__SET EXERCISE__:
Omitting the pictures, copy exactly each line from the one containing "Write the bpy" up to and including the one containing "PI = math.pi".
INPUT ROWS start
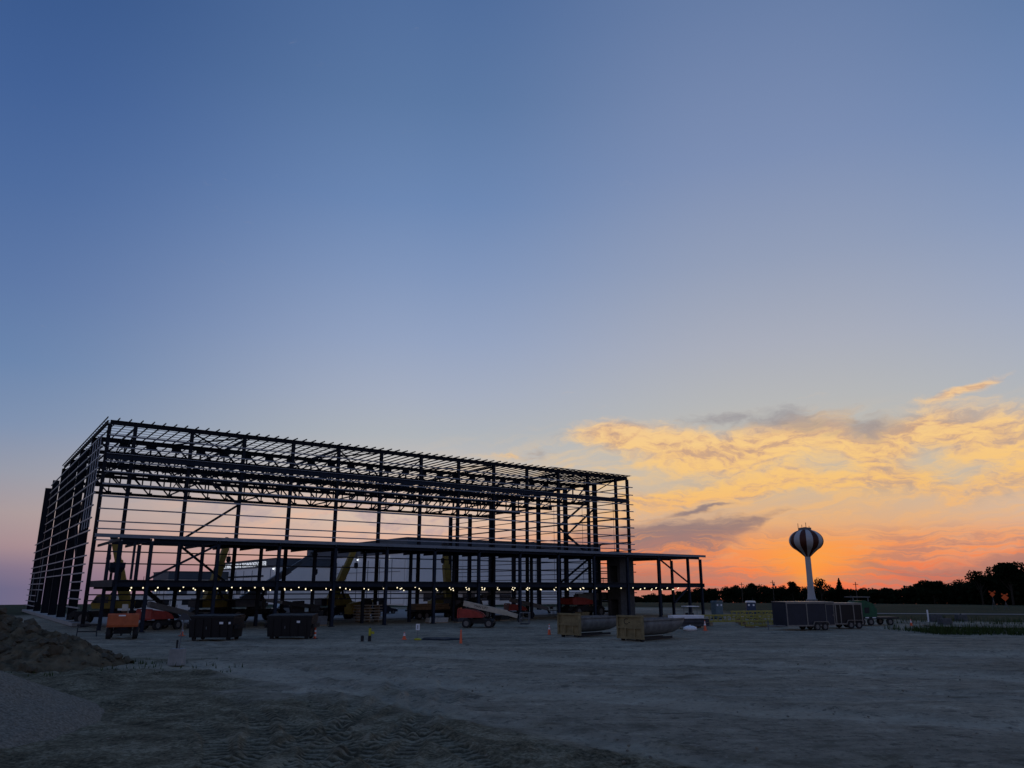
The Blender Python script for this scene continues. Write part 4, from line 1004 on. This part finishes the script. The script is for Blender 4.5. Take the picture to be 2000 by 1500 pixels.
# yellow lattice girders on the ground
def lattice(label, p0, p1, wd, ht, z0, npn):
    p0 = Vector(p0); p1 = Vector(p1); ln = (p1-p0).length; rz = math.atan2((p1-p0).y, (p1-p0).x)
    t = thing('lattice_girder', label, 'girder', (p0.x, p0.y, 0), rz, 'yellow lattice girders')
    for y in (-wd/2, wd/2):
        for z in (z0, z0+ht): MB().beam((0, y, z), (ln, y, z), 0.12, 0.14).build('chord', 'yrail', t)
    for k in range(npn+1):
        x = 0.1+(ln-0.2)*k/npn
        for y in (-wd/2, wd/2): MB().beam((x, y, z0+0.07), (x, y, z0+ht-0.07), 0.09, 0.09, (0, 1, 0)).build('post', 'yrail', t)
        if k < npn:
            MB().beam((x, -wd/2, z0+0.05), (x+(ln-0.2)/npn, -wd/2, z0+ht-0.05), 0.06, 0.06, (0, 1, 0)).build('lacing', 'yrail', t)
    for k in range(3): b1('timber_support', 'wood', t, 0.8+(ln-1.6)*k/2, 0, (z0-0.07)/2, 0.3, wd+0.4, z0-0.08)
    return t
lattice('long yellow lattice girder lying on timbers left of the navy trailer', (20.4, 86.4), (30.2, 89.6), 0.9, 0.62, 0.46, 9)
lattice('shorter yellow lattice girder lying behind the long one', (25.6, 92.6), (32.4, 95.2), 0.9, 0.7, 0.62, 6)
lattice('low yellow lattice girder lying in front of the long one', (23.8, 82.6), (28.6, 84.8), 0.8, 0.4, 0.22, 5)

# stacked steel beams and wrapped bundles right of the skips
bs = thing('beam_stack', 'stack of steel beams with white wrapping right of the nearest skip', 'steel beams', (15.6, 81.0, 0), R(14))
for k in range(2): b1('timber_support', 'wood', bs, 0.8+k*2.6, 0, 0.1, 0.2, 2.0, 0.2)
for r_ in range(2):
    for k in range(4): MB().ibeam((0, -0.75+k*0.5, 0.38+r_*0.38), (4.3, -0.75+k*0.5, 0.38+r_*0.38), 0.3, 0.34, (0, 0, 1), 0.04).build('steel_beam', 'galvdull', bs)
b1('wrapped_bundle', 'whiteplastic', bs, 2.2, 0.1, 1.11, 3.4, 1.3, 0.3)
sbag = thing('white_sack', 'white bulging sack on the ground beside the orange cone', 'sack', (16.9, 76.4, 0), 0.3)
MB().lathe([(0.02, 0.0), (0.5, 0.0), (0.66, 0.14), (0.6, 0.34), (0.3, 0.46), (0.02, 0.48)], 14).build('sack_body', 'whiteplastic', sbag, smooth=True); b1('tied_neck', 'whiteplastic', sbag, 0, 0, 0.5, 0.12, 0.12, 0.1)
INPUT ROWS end
INPUT ROWS start
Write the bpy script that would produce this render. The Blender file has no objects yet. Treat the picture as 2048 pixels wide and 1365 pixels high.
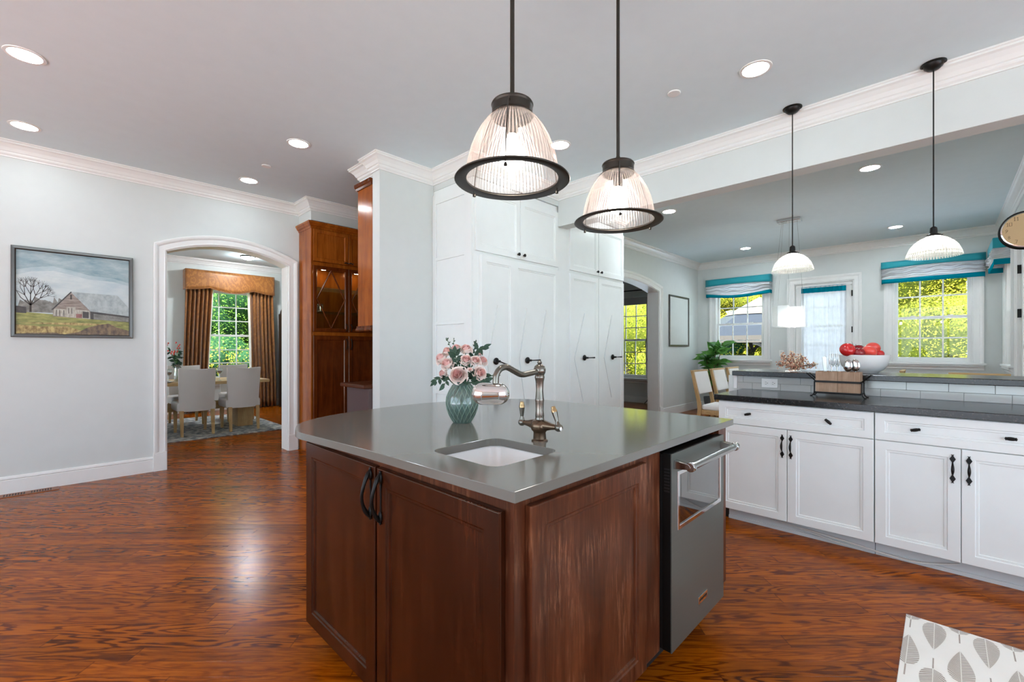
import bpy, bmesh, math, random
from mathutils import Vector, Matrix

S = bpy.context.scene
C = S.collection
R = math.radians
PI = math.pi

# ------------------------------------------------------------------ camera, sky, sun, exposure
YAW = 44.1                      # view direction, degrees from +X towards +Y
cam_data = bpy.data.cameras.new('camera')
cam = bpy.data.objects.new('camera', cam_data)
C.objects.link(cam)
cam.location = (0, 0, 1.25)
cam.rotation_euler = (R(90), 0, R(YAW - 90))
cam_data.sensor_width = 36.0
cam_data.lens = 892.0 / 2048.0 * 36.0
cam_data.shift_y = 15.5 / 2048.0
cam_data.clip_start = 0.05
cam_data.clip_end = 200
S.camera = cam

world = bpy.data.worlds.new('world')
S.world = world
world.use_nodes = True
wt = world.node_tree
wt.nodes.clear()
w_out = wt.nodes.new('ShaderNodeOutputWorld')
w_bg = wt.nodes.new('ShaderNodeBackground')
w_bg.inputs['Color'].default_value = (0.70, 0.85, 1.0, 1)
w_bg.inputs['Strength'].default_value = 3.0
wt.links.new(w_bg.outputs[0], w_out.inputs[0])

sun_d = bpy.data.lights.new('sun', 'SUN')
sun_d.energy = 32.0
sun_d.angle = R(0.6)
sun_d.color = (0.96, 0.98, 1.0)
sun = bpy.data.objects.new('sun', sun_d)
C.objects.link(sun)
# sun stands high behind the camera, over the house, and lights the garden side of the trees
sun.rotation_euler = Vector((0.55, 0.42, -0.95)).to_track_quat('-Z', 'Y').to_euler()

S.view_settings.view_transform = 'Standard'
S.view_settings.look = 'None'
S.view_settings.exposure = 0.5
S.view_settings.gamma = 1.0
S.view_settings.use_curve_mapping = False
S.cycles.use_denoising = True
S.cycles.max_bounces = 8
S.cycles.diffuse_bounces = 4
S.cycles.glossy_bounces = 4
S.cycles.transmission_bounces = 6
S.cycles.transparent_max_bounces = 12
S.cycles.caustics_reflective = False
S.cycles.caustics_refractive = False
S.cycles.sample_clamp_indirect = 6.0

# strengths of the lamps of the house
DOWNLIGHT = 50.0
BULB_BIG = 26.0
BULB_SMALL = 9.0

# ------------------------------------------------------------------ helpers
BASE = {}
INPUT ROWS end
__RESPONSE TO THIS EXERCISE__:
Write the bpy script that would produce this render. The Blender file has no objects yet. Treat the picture as 2048 pixels wide and 1365 pixels high.
import bpy, bmesh, math, random
from mathutils import Vector, Matrix

S = bpy.context.scene
C = S.collection
R = math.radians
PI = math.pi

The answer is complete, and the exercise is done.